Families of victims said that police are often callous. Ojha’s
daughter told the police that the accused wielded a knife. Police later found a
small knife in his room used for cutting vegetables.
“The policewoman asked us mockingly, ‘He frightened her with
this knife?’ ” Ojha recalled. “My wife answered, ‘Whether it is a knife
that cuts vegetables or cuts a goat, it is enough to scare a four-year-old
child.’ ”
The official numbers of child rapes, experts say, do not tell
the whole story. According to the government, 14 children — eight of them
girls — wentmissing every hour in 2013.
“They are not going missing because somebody wants to take them
to a mall or to the park. They are being sexually abused and exploited,” said
Bhuwan Ribhu, national secretary of Bachpan Bachao Andolan (Save Childhood
Movement).
Last month, a 13-year old girl was kidnapped by men in a car in New Delhi when she went out to buy milk
for her family at dawn.
Police say she was kept in a locked room and was raped by three
men repeatedly for two weeks.
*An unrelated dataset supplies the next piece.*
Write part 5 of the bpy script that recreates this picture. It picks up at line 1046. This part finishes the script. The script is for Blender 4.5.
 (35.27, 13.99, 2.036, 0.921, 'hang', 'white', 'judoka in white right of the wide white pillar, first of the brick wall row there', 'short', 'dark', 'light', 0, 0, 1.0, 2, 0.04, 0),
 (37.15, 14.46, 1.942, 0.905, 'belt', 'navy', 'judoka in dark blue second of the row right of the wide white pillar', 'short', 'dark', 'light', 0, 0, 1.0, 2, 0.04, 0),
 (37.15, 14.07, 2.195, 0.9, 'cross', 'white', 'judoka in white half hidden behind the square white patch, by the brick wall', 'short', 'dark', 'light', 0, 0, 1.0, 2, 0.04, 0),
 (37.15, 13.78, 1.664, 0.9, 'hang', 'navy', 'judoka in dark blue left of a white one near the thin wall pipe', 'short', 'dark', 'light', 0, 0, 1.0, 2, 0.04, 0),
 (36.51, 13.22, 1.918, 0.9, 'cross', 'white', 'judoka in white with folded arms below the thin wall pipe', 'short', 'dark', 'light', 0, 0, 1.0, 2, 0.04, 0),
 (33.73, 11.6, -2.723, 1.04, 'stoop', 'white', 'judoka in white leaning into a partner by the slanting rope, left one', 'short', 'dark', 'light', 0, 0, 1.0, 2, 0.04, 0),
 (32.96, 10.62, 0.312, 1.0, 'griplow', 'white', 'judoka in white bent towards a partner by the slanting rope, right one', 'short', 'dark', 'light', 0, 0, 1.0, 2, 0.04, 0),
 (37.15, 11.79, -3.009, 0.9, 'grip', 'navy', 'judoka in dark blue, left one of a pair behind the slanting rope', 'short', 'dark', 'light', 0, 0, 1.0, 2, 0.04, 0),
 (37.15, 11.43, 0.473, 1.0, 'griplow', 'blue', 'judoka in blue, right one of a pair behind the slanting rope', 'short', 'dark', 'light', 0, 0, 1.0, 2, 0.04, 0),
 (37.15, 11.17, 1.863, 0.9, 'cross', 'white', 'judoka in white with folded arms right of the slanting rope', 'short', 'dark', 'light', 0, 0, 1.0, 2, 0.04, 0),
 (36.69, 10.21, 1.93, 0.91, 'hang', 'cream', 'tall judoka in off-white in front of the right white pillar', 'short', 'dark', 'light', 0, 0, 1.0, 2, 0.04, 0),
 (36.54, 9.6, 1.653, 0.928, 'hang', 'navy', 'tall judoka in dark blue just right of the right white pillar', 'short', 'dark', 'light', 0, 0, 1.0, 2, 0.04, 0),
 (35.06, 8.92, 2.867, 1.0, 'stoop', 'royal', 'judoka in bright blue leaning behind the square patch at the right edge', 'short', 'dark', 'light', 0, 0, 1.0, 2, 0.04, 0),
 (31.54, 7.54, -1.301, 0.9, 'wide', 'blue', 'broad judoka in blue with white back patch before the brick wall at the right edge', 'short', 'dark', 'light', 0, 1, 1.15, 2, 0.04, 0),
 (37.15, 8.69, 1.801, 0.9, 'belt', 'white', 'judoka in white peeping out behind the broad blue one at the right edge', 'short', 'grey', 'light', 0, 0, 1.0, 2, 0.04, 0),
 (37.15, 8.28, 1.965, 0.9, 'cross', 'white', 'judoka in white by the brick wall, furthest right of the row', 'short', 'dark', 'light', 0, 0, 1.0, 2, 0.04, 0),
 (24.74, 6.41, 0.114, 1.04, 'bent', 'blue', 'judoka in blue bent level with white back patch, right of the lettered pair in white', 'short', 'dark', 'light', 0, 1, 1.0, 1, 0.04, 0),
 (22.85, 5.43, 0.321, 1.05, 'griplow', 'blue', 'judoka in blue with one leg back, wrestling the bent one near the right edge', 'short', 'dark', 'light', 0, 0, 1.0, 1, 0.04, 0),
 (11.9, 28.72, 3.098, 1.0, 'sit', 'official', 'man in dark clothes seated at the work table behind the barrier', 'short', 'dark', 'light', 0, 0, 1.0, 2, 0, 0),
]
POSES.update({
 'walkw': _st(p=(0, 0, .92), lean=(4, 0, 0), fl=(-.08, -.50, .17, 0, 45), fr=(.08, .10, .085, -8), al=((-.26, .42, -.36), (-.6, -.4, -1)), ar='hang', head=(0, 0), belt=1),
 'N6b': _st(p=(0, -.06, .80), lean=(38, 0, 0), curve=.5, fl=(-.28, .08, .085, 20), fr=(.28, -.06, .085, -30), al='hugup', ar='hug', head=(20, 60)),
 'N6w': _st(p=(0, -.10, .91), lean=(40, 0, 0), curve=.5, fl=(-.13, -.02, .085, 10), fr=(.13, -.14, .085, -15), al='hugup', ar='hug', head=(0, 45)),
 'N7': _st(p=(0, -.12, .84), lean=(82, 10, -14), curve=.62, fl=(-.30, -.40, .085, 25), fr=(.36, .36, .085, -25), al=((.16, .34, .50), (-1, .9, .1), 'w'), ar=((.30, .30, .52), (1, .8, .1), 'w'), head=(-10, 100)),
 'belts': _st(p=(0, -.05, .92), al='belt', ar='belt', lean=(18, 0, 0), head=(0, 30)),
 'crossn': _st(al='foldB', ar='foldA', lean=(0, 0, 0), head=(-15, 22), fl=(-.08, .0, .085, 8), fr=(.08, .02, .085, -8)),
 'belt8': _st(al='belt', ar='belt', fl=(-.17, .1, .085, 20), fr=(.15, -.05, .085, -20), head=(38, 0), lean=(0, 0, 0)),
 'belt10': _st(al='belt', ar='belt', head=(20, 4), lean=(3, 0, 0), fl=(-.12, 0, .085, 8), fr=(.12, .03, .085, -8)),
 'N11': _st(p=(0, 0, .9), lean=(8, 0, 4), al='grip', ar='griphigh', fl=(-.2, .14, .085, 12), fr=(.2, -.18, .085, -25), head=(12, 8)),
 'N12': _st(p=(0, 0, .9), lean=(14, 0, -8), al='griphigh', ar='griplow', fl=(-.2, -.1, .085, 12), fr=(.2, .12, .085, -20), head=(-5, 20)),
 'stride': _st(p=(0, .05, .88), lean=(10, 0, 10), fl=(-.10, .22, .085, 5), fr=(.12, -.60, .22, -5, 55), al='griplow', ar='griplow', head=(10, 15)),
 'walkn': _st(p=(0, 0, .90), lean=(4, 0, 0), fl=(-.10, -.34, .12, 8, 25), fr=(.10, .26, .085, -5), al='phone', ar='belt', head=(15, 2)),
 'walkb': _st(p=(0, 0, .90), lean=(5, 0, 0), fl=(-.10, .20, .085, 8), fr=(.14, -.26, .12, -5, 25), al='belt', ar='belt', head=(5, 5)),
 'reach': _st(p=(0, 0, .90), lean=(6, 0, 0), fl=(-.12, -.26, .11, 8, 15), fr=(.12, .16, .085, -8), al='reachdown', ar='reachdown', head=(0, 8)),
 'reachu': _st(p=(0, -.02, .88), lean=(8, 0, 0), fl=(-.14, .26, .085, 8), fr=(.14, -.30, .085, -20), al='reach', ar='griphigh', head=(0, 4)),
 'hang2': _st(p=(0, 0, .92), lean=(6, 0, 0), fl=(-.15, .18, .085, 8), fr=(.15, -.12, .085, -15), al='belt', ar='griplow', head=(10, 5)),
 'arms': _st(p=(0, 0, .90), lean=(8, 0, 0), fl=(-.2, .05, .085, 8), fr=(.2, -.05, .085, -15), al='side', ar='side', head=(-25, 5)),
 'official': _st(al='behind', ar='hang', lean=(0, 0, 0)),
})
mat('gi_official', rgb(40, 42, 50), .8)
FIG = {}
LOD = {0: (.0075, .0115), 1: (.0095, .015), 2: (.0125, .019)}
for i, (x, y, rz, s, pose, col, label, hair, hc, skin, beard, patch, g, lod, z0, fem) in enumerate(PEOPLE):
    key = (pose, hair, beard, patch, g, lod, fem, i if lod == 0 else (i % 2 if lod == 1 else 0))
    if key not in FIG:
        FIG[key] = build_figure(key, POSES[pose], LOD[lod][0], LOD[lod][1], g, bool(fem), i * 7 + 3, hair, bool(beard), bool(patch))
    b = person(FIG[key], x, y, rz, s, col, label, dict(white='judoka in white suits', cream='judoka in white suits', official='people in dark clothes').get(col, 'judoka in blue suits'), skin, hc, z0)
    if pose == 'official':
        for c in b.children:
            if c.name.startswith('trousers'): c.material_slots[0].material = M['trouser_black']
They shot her and threw her in a well, leaving
her for dead. But she survived.
“I had horrible nightmares for days after that,” she said. “I am
angry. I don’t want to remain silent. I want the men hanged to death.”
The police arrested two of the three men within days but failed
to follow guidelines of the new law. For three weeks, the police did not give
the child’s family a copy of the police complaint. The investigating officer
stopped taking phone calls from the girl’s father. And no counselor visited the
home, the family said.
“There is no sustained hand-holding or support for a majority of
children or the families,” said Yogita Chakraborty, an independent anti-rape
volunteer who is helping the teen. “The police don’t bother to tell them their
rights under the new law. The families are left to flounder.”
Obtaining financial compensation for victims is also difficult.
“In many cases, the family of the child victim falls into
economic hardship and is forced to move,” said Uzma Parveen, a counsellor with
Haq, an advocacy group.
Activist and lawyer Gaurav Bansal said that a judge “often
handles terror cases, underworld crime, narcotics as well as child sexual abuse
on the same day. Children come to court [and] see hardened criminals milling
around in handcuffs.”
Ojha said he almost gave up. He would take time off from work to
go to court, but often, the judge or the lawyer was absent, and the trial would
be postponed. Once, the suspect’s family threatened Ojha’s wife outside the
court.
His family would huddle in fear when mysterious strangers banged
on their door at midnight and threw stones on the tin roof.
Then four weeks ago, the verdict came. The judge sent the toy
salesman to prison for five years, and awarded Ojha’s daughter about $1,800.
But now he wants to leave the city and return to his farming
village where no one knows of the ordeal.
“The village school is not very good, but that is the price my
daughters have to pay for what that man did,” said Ojha, who came to New Delhi in 2000. “I wanted to progress
in life. But now safety is more important.”